Non-Bakken News And Comments -- December 13, 2016

Verizon considering acquiring CBS?

Beats headphones? Awesome.

Needles and Pins, Smokie

How the frackers beat OPEC. From The Atlantic. Huge "thank you" to a reader for sending me this. I haven't read the article yet, but if the writer doesn't mention the other half of the story, I will be disappointed. The full title should be: how the frackers beat OPEC and the green lobby in the White House.
Fracking, it turns out, is a remarkably nimble industry—which perhaps, in retrospect, should not have been such a surprise. In the early years of the fracking boom, a Harvard Ph.D. student, Thomas Covert, studied records related to wells fracked in the Bakken shale formation. Wells that were newly tapped in 2005, he found, captured on average only 21 percent of the profits they could have produced if they’d been fracked in the most optimal way—that is, with the best mix of water and sand. By 2012, though, newly fracked wells were capturing 60 percent of maximal profits.
This is what the article does not mention. The oil industry was incredibly lucky. I wrote about this back in 2009. By the time fracking was a success, the barn doors were open; the horses were out. There was no way to get the wild horses back in. The oil industry caught the green lobby, the environmentalists off-guard. The frackers had a three-to-four year headstart. Had the greenies been paying attention, they could have keystoned the frackers in 2010.

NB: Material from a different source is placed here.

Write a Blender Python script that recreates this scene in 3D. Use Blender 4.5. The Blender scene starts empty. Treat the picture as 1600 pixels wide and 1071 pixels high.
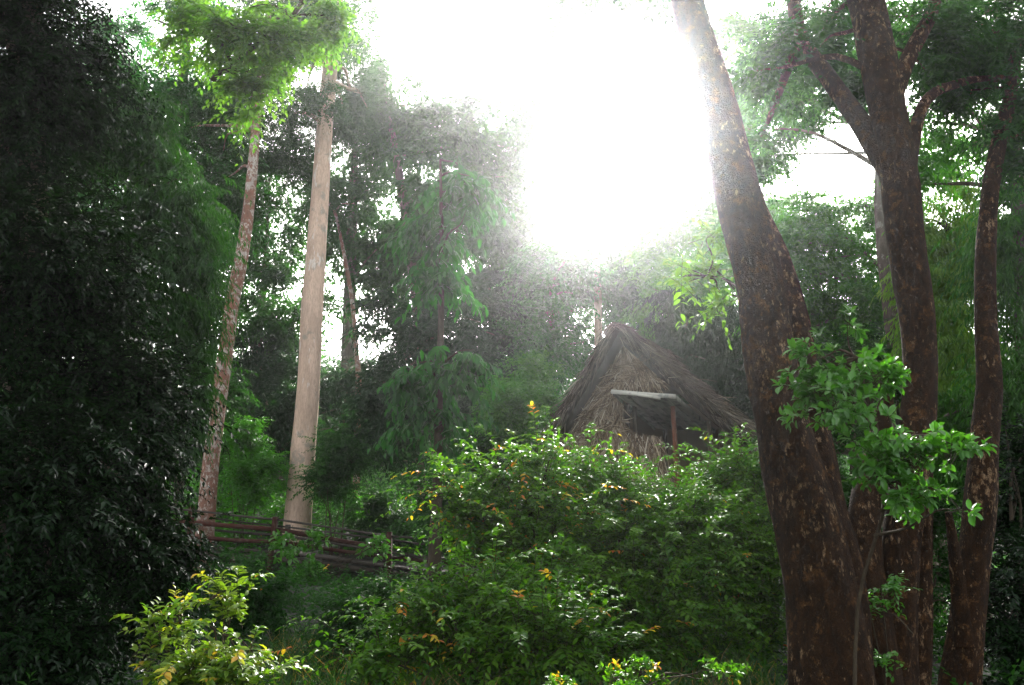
import bpy, math
import numpy as np

# ------------------------------------------------------------------ camera, world, sun, exposure
scene = bpy.context.scene
FPX, PITCH, EYE = 1422.0, math.radians(12.0), 1.6
cam_d = bpy.data.cameras.new("camera"); cam_d.sensor_width = 36.0; cam_d.lens = FPX / 1600 * 36
cam_d.clip_end = 2000; cam_d.clip_start = 0.05
cam = bpy.data.objects.new("camera", cam_d); scene.collection.objects.link(cam)
cam.location = (0, 0, EYE); cam.rotation_euler = (math.radians(90) + PITCH, 0, 0)
scene.camera = cam


def P(px, py, Y):
    """World point at forward distance Y that the photo shows at (px, py)."""
    a, b = (px - 800) / FPX, (535.5 - py) / FPX
    d = np.array([a, math.cos(PITCH) - b * math.sin(PITCH), math.sin(PITCH) + b * math.cos(PITCH)])
    return np.array([0, 0, EYE]) + d * (Y / d[1])


sd = P(975, 135, 10) - np.array([0, 0, EYE]); sd /= np.linalg.norm(sd)
SUN_EL = math.asin(sd[2]); SUN_AZ = math.atan2(sd[0], sd[1])
w = bpy.data.worlds.new("World"); scene.world = w; w.use_nodes = True
nt = w.node_tree; bg = nt.nodes["Background"]
sky = nt.nodes.new("ShaderNodeTexSky"); sky.sky_type = 'NISHITA'; sky.sun_disc = False
sky.sun_elevation = SUN_EL; sky.sun_rotation = SUN_AZ
sky.dust_density = 4.0; sky.air_density = 1.0; sky.ozone_density = 1.0
hs = nt.nodes.new("ShaderNodeHueSaturation"); hs.inputs['Saturation'].default_value = 0.25
nt.links.new(sky.outputs[0], hs.inputs['Color']); nt.links.new(hs.outputs[0], bg.inputs[0])
bg.inputs[1].default_value = 0.11
sl = bpy.data.lights.new("sun", 'SUN'); sl.energy = 5.0; sl.angle = math.radians(13); sl.color = (1, .97, .9)
so = bpy.data.objects.new("sun", sl); scene.collection.objects.link(so)
from mathutils import Vector
so.rotation_euler = Vector((-sd[0], -sd[1], -sd[2])).to_track_quat('-Z', 'Y').to_euler()
scene.view_settings.view_transform = 'Standard'; scene.view_settings.look = 'None'
scene.view_settings.gamma = 1.0
scene.view_settings.exposure = 2.75
cy = scene.cycles
cy.max_bounces = 5; cy.diffuse_bounces = 3; cy.glossy_bounces = 2; cy.transmission_bounces = 3
cy.transparent_max_bounces = 4; cy.volume_bounces = 0
cy.use_denoising = True; cy.sample_clamp_indirect = 4.0
cy.caustics_reflective = False; cy.caustics_refractive = False

C = scene.collection
rng = np.random.default_rng(7)
UP = np.array([0, 0, 1.0])


def nrm(v):
    return v / np.maximum(np.linalg.norm(v, axis=-1, keepdims=True), 1e-9)


# ------------------------------------------------------------------ terrain height
def sst(a, b, x):
    t = np.clip((x - a) / (b - a), 0, 1); return t * t * (3 - 2 * t)


def gz(x, y):
    x = np.asarray(x, float); y = np.asarray(y, float)
    z = .55 * sst(10, 19, y) + 1.15 * sst(20.5, 25.5, y) + .2 * np.maximum(0, y - 25)
    z = z - .22 * np.maximum(0, y - 55) + .35 * sst(2, 8, x) * sst(12, 22, y)
    return z + .06 * np.sin(x * 1.3 + 1) * np.sin(y * 1.1) + .03 * np.sin(x * 3.1) * np.sin(y * 2.7 + 2)


# ------------------------------------------------------------------ mesh helpers
class MB:
    """Collects shapes; build() links them as ONE mesh object."""
    def __init__(s):
        s.v = []; s.f3 = []; s.f4 = []; s.a = []; s.n = 0

    def add(s, v, f3=None, f4=None, a=None):
        v = np.asarray(v, float).reshape(-1, 3)
        s.v.append(v)
        if f3 is not None and len(f3): s.f3.append(np.asarray(f3, np.int64) + s.n)
        if f4 is not None and len(f4): s.f4.append(np.asarray(f4, np.int64) + s.n)
        s.a.append(np.zeros((len(v), 3)) if a is None else np.asarray(a, float).reshape(-1, 3))
        s.n += len(v)

    def build(s, name, mat, parent=None, smooth=False, loc=None):
        me = bpy.data.meshes.new(name)
        v = np.concatenate(s.v)
        if loc is not None: v = v - np.asarray(loc)
        t = np.concatenate(s.f3) if s.f3 else np.zeros((0, 3), np.int64)
        q = np.concatenate(s.f4) if s.f4 else np.zeros((0, 4), np.int64)
        me.vertices.add(len(v)); me.vertices.foreach_set('co', v.astype(np.float32).ravel())
        li = np.concatenate([t.ravel(), q.ravel()]).astype(np.int32)
        me.loops.add(len(li)); me.loops.foreach_set('vertex_index', li)
        st = np.concatenate([np.arange(len(t)) * 3, len(t) * 3 + np.arange(len(q)) * 4]).astype(np.int32)
        me.polygons.add(len(st)); me.polygons.foreach_set('loop_start', st)
        if smooth: me.polygons.foreach_set('use_smooth', np.ones(len(st), bool))
        at = me.attributes.new('lf', 'FLOAT_VECTOR', 'POINT')
        at.data.foreach_set('vector', np.concatenate(s.a).astype(np.float32).ravel())
        me.update(calc_edges=True)
        me.materials.append(mat)
        o = bpy.data.objects.new(name, me); C.objects.link(o)
        if parent is not None: o.parent = parent
        elif loc is not None: o.location = loc
        return o

    # ---- shapes
    def tube(s, pts, rad, sides=8, sub=4, rough=0.0, a=None, cap=True):
        pts = np.asarray(pts, float); rad = np.asarray(rad, float)
        if sub > 1 and len(pts) > 2:
            p = np.vstack([2 * pts[0] - pts[1], pts, 2 * pts[-1] - pts[-2]])
            out = []; ro = []
            for i in range(1, len(p) - 2):
                for t in np.arange(sub) / sub:
                    out.append(.5 * ((2 * p[i]) + (-p[i - 1] + p[i + 1]) * t + (2 * p[i - 1] - 5 * p[i] + 4 * p[i + 1] - p[i + 2]) * t * t
                                     + (-p[i - 1] + 3 * p[i] - 3 * p[i + 1] + p[i + 2]) * t ** 3))
                    ro.append(rad[i - 1] * (1 - t) + rad[i] * t)
            out.append(pts[-1]); ro.append(rad[-1]); pts = np.array(out); rad = np.array(ro)
        n = len(pts)
        tan = nrm(np.gradient(pts, axis=0))
        ref = np.array([1, 0, 0.]) if abs(tan[0][0]) < .9 else np.array([0, 1, 0.])
        u = nrm(np.cross(tan, ref)); v = np.cross(tan, u)
        th = np.arange(sides) / sides * 2 * math.pi
        r = rad[:, None] * np.ones(sides)
        if rough:
            L = np.concatenate([[0], np.cumsum(np.linalg.norm(np.diff(pts, axis=0), axis=1))])[:, None]
            ph = rng.uniform(0, 6, 8)
            r = r * (1 + rough * (np.sin(3 * th + 1.1 * L + ph[0]) + .7 * np.sin(5 * th - 2.3 * L + ph[1]) + .5 * np.sin(2 * th + 4.7 * L + ph[2])
                                  + .4 * np.sin(8 * th + 7.1 * L + ph[3]) + .35 * np.sin(11 * th - 13 * L + ph[4]) + .6 * np.sin(th + 3.1 * L + ph[5])))
        vv = pts[:, None, :] + r[..., None] * (np.cos(th)[None, :, None] * u[:, None] + np.sin(th)[None, :, None] * v[:, None])
        i = np.arange(n - 1)[:, None] * sides; j = np.arange(sides)[None]; k = (j + 1) % sides
        f = np.stack([i + j, i + k, i + sides + k, i + sides + j], -1).reshape(-1, 4)
        vv = vv.reshape(-1, 3); f3 = []
        if cap:
            vv = np.vstack([vv, pts[0], pts[-1]]); e = n * sides
            f3 = [[e, (q + 1) % sides, q] for q in range(sides)] + [[e + 1, e - sides + q, e - sides + (q + 1) % sides] for q in range(sides)]
        s.add(vv, f3, f[:, ::-1], None if a is None else np.tile(a, (len(vv), 1)))

    def box(s, c, ax, ay, az, jit=0.0, a=None):
        """c centre; ax ay az half-axis vectors"""
        c = np.asarray(c, float)
        sg = np.array([[x, y, z] for x in (-1, 1) for y in (-1, 1) for z in (-1, 1)], float)
        v = c + sg @ np.array([ax, ay, az], float)
        if jit: v = v + rng.normal(0, jit, v.shape)
        f = [[0, 1, 3, 2], [4, 6, 7, 5], [0, 4, 5, 1], [2, 3, 7, 6], [0, 2, 6, 4], [1, 5, 7, 3]]
        s.add(v, None, f, None if a is None else np.tile(a, (8, 1)))

    def beam(s, p0, p1, wd, ht, a=None, twist=0.0):
        p0 = np.asarray(p0, float); p1 = np.asarray(p1, float); d = p1 - p0; L = np.linalg.norm(d); d = d / L
        ref = UP if abs(d[2]) < .9 else np.array([0, 1., 0])
        x = nrm(np.cross(d, ref)); z = np.cross(x, d)
        n = max(1, int(L / .5)); rr = rng.uniform(0, 1)
        sg = np.array([[-1, -1], [1, -1], [1, 1], [-1, 1]])
        v = []
        for i in range(n + 1):
            c = p0 + d * L * i / n + (rng.normal(0, .006, 3) if 0 < i < n else 0)
            for a1, b1 in sg: v.append(c + x * a1 * wd / 2 + z * b1 * ht / 2 + rng.normal(0, .003, 3))
        f = [[0, 3, 2, 1], [n * 4, n * 4 + 1, n * 4 + 2, n * 4 + 3]]
        for i in range(n):
            for k in range(4):
                b = i * 4; f.append([b + k, b + (k + 1) % 4, b + 4 + (k + 1) % 4, b + 4 + k])
        s.add(v, None, f, np.tile([rr, 0, 0] if a is None else a, (len(v), 1)))


def tag(o, label=None, cat=None, group=None, kind=None):
    if label: o['label'] = label
    if cat: o['category'] = cat
    if group: o['group'] = group
    if kind: o['kind'] = kind
    return o


def empty(name, loc, label, cat, group=None, rz=0):
    o = bpy.data.objects.new(name, None); C.objects.link(o); o.location = loc; o.rotation_euler = (0, 0, rz)
    o.empty_display_size = .2
    return tag(o, label, cat, group)


# ------------------------------------------------------------------ leaves
LEAF = {
    # template: (u along, v across, w up) and quads/tris
    'dia': (np.array([[0, 0, 0], [.45, -.5, .10], [1, 0, -.10], [.45, .5, .10]]), [[0, 1, 2], [0, 2, 3]], None),
    'mid': (np.array([[0, 0, 0], [.3, -.45, .08], [.3, .45, .08], [.68, -.38, .03], [.68, .38, .03], [1, 0, -.16], [.5, 0, -.03]]),
            [[0, 1, 6], [0, 6, 2], [1, 3, 6], [6, 4, 2], [3, 5, 6], [6, 5, 4]], None),
    'broad': (np.array([[0, 0, 0], [.10, 0, 0], [.28, -.34, .07], [.55, -.5, .08], [.80, -.36, .02], [1, 0, -.14],
                        [.80, .36, .02], [.55, .5, .08], [.28, .34, .07], [.40, 0, 0], [.70, 0, -.04]]),
              [[0, 1, 1], [1, 2, 9], [1, 9, 8], [2, 3, 9], [9, 7, 8], [3, 10, 9], [9, 10, 7], [3, 4, 10], [10, 6, 7], [4, 5, 10], [10, 5, 6]], None),
}
LEAF['broad'] = (LEAF['broad'][0], LEAF['broad'][1][1:], None)


def put_leaves(mb, pos, d, nr, ln, wd, att, shape='dia'):
    tv, tf, _ = LEAF[shape]
    d = nrm(d); x = nrm(np.cross(nr, d)); n = np.cross(d, x)
    K = len(tv)
    v = (pos[:, None] + d[:, None] * (tv[:, 0][None, :, None] * ln[:, None, None]) + x[:, None] * (tv[:, 1][None, :, None] * wd[:, None, None])
         + n[:, None] * (tv[:, 2][None, :, None] * ln[:, None, None]))
    f = (np.arange(len(pos))[:, None, None] * K + np.asarray(tf)[None]).reshape(-1, 3)
    mb.add(v.reshape(-1, 3), f, None, np.repeat(att, K, axis=0))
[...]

The frackers had another bit of luck. Hillary had promised to ban fracking, start a war on fracking, just as Obama had started a war on coal. It's hard to say what Hillary could have done, but one can be sure she would not have been a friend of the oil and gas industry. The frackers dodged a silver bullet. The frackers can thank the rural voters in Ohio and Pennsylvania. And Jill Stein who stole enough votes from Hillary to give Donald Trump the election.

No one has talked about frackers' luck. But they probably missed being keystoned by a very small margin. If a handful of out-of-state agitators can stop the Keystone, the Sandpiper, and the DAPL, the weight of the Democratic machine certainly could have stopped fracking had it been paying attention. 

Before it's all over, the environmentalists will probably blame the Russians.

Rick Perry. Over at Investor's Business Daily. Regardless of what many think of him, he's going to drive the Sierra Club nuts.